Delhi diary (Sep 2007) – 9

To round off this series on Delhi, I come back to the beginning, and to my friend Roy, who works in the Delhi University. He has a real sweet tooth, and of late he seems to have given a go to the severe regime of physical exercise that he normally subjected himself to, with the result that his  corporeal opulence suddenly started showing. In conversation about these and such, he spoke of his colleague, Shalini, a Jain girl, who was keeping upavaas (fasting), and managed to go whole days together, eating practically nothing. Speaking of her, he then went on to tell me some peculiar tales that she had shared with him, about her home in Old Delhi, and then seeing my interest, he got her to speak to me on the phone. Here’s what she said.

She said that her family has been in Old Delhi for at least the last five generations. And since 1901 they were living in this haveli just off Chandni Chowk. And in that haveli, in one of the rooms, there was a small shrine of sorts, without any specific markings, that was considered a shrine associated with a Pir, a Sufi saint. Well they paid no special attention to this shrine, and sold that part of the  house to a printing press. Soon after that, things started going wrong with her father, and he was into one problem or the other. And then one day he  had a dream. He dreamt that the Pir told him that he was not happy that the shrine had been disturbed, and that, in fact, worship should be offered here. Taking this to be divine direction, he decided to make amends, and went and prayed at that little shrine. From that day onwards he got relief from the problems that plagued him. Some fifteen years ago he sold the rest of the haveli, but he still goes there every Thursday to offer worship.

I asked her, how is it that the current owners allowed him to still use that place for this purpose. She replied – “Allow? Allow kaise naheen karenge? How will they not allow? Earlier they did object, but then they started having so many problems, which were solved only when they allowed worship to recommence. Every Thursday, they give the key of that place to my father.”

I asked her, “well your family had lived there for such a long time. Did you not know this house had had some special association with some saint?”

She said that they didn’t know anything specific.  But there was one other mysterious thing though. There was this basement room that was always kept locked. No one dared open it. On my asking why, she said that the word was that anyone going in would do so at the risk of one’s life. She said that it was believed that there was something special in there, but that special thing was guarded by a snake. ‘A snake?’ I asked. “Yes, snake. Big snake. We can hear it.”, she said. “Have you seen it?” I asked. “Yes, once, when I was young. It was so big. I ran away in sheer fright. That snake comes out very rarely. We offer worship there on Naga Pancami day, and it comes out then.”.

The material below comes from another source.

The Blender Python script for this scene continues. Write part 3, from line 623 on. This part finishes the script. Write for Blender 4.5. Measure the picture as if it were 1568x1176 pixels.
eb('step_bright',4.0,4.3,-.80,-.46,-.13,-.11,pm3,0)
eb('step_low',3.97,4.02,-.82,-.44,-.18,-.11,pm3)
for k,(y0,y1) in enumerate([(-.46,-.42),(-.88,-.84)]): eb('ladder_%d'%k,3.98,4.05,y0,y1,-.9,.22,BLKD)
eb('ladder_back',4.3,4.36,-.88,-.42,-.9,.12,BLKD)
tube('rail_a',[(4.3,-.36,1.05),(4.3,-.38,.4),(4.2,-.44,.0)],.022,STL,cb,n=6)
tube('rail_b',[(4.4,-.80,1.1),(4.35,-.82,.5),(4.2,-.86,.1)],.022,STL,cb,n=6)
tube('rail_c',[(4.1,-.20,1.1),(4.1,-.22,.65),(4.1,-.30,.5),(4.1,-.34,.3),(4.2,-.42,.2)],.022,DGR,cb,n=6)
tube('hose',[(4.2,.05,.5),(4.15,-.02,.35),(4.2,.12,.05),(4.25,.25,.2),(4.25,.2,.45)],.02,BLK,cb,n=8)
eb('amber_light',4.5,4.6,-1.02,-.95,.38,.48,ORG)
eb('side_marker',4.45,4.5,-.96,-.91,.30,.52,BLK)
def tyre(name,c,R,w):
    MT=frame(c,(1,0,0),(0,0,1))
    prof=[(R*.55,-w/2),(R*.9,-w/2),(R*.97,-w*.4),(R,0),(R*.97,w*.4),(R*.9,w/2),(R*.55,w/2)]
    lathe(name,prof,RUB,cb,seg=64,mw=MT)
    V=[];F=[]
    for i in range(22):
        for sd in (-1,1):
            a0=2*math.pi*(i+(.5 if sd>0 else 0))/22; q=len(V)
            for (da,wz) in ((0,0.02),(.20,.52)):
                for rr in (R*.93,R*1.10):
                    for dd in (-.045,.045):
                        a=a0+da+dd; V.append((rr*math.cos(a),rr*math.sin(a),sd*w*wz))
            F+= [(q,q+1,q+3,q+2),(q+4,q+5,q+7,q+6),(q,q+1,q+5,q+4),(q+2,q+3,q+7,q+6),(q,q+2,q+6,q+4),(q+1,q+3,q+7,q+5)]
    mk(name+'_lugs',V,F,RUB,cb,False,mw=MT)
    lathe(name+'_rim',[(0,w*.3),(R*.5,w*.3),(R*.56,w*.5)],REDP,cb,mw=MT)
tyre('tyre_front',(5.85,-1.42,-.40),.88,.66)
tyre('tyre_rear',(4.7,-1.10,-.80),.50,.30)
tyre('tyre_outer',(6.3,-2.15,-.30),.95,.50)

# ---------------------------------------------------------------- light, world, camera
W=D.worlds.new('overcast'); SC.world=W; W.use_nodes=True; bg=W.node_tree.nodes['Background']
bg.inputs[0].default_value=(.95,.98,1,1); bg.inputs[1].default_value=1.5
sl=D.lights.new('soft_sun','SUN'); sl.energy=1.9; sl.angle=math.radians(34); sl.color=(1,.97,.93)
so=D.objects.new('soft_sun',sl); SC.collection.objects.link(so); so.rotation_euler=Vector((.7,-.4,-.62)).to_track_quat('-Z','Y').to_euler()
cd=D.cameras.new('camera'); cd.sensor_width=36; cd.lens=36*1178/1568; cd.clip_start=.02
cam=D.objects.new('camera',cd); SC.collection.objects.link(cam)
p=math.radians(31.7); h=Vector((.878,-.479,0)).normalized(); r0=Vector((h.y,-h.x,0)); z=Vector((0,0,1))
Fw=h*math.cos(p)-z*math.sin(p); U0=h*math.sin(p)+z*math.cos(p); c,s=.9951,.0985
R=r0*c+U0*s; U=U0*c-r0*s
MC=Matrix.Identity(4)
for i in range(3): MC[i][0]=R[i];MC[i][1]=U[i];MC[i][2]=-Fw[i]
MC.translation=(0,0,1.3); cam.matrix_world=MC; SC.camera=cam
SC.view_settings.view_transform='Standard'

A Jain, a Sufi saint, Naga Pancami – Oh, this moonlight magic of Chandni Chowk!

So went this story that she shared, conjuring this fascinating insight into Delhi, the city of djinns.

Signing off on this note, I leave you with a picture that a kind reader of this blog sent, on reading this series. This is the Rajpath – the road that leads to Rashtrapati Bhavan (President’s palace), the Parliament and other blocks of “G” power.

Enjoy.

Delhi Rajpath 

3 Responses to “Delhi diary (Sep 2007) – 9”

  1. Srinivasa Says:

    Fascinating

  2. Ranga Says:

    Kamesh,
    Very interesting and absorbing! Right when I got glued to it you signed off!!
    The plot is so good that you could have started off a “Mega TV Serial” or a la JK Rowling kinda stuff. ” Hari the Phir….and his Mystique Slytherin Friend” could be a suggested title for your first book..!!! The story could be swithching between “Sufism” to Mysticism…???

    Ranga

  3. krishashok Says:

    My college used to be infested with aggressive lunch-stealing monkeys. Well, I suppose they used to think that “their” place was infested with lunch-bringing hominid apes. But the tension used to be palpable in the air. Very much African watering-hole style, both the species frequented the drinking water taps at different times. The monkeys even took the occasional bath under those taps.

    The college even stationed guards with dandaas outside labs to prevent, shall we call it, the “monkeying” around with equipment? But despite all this open animosity, the students and the rhesus monkeys did share something in common. Our professors considered us to be more or less uncivilized simians worthy of healthy contempt. And we passed that consideration on to the Ramar-sethu builders.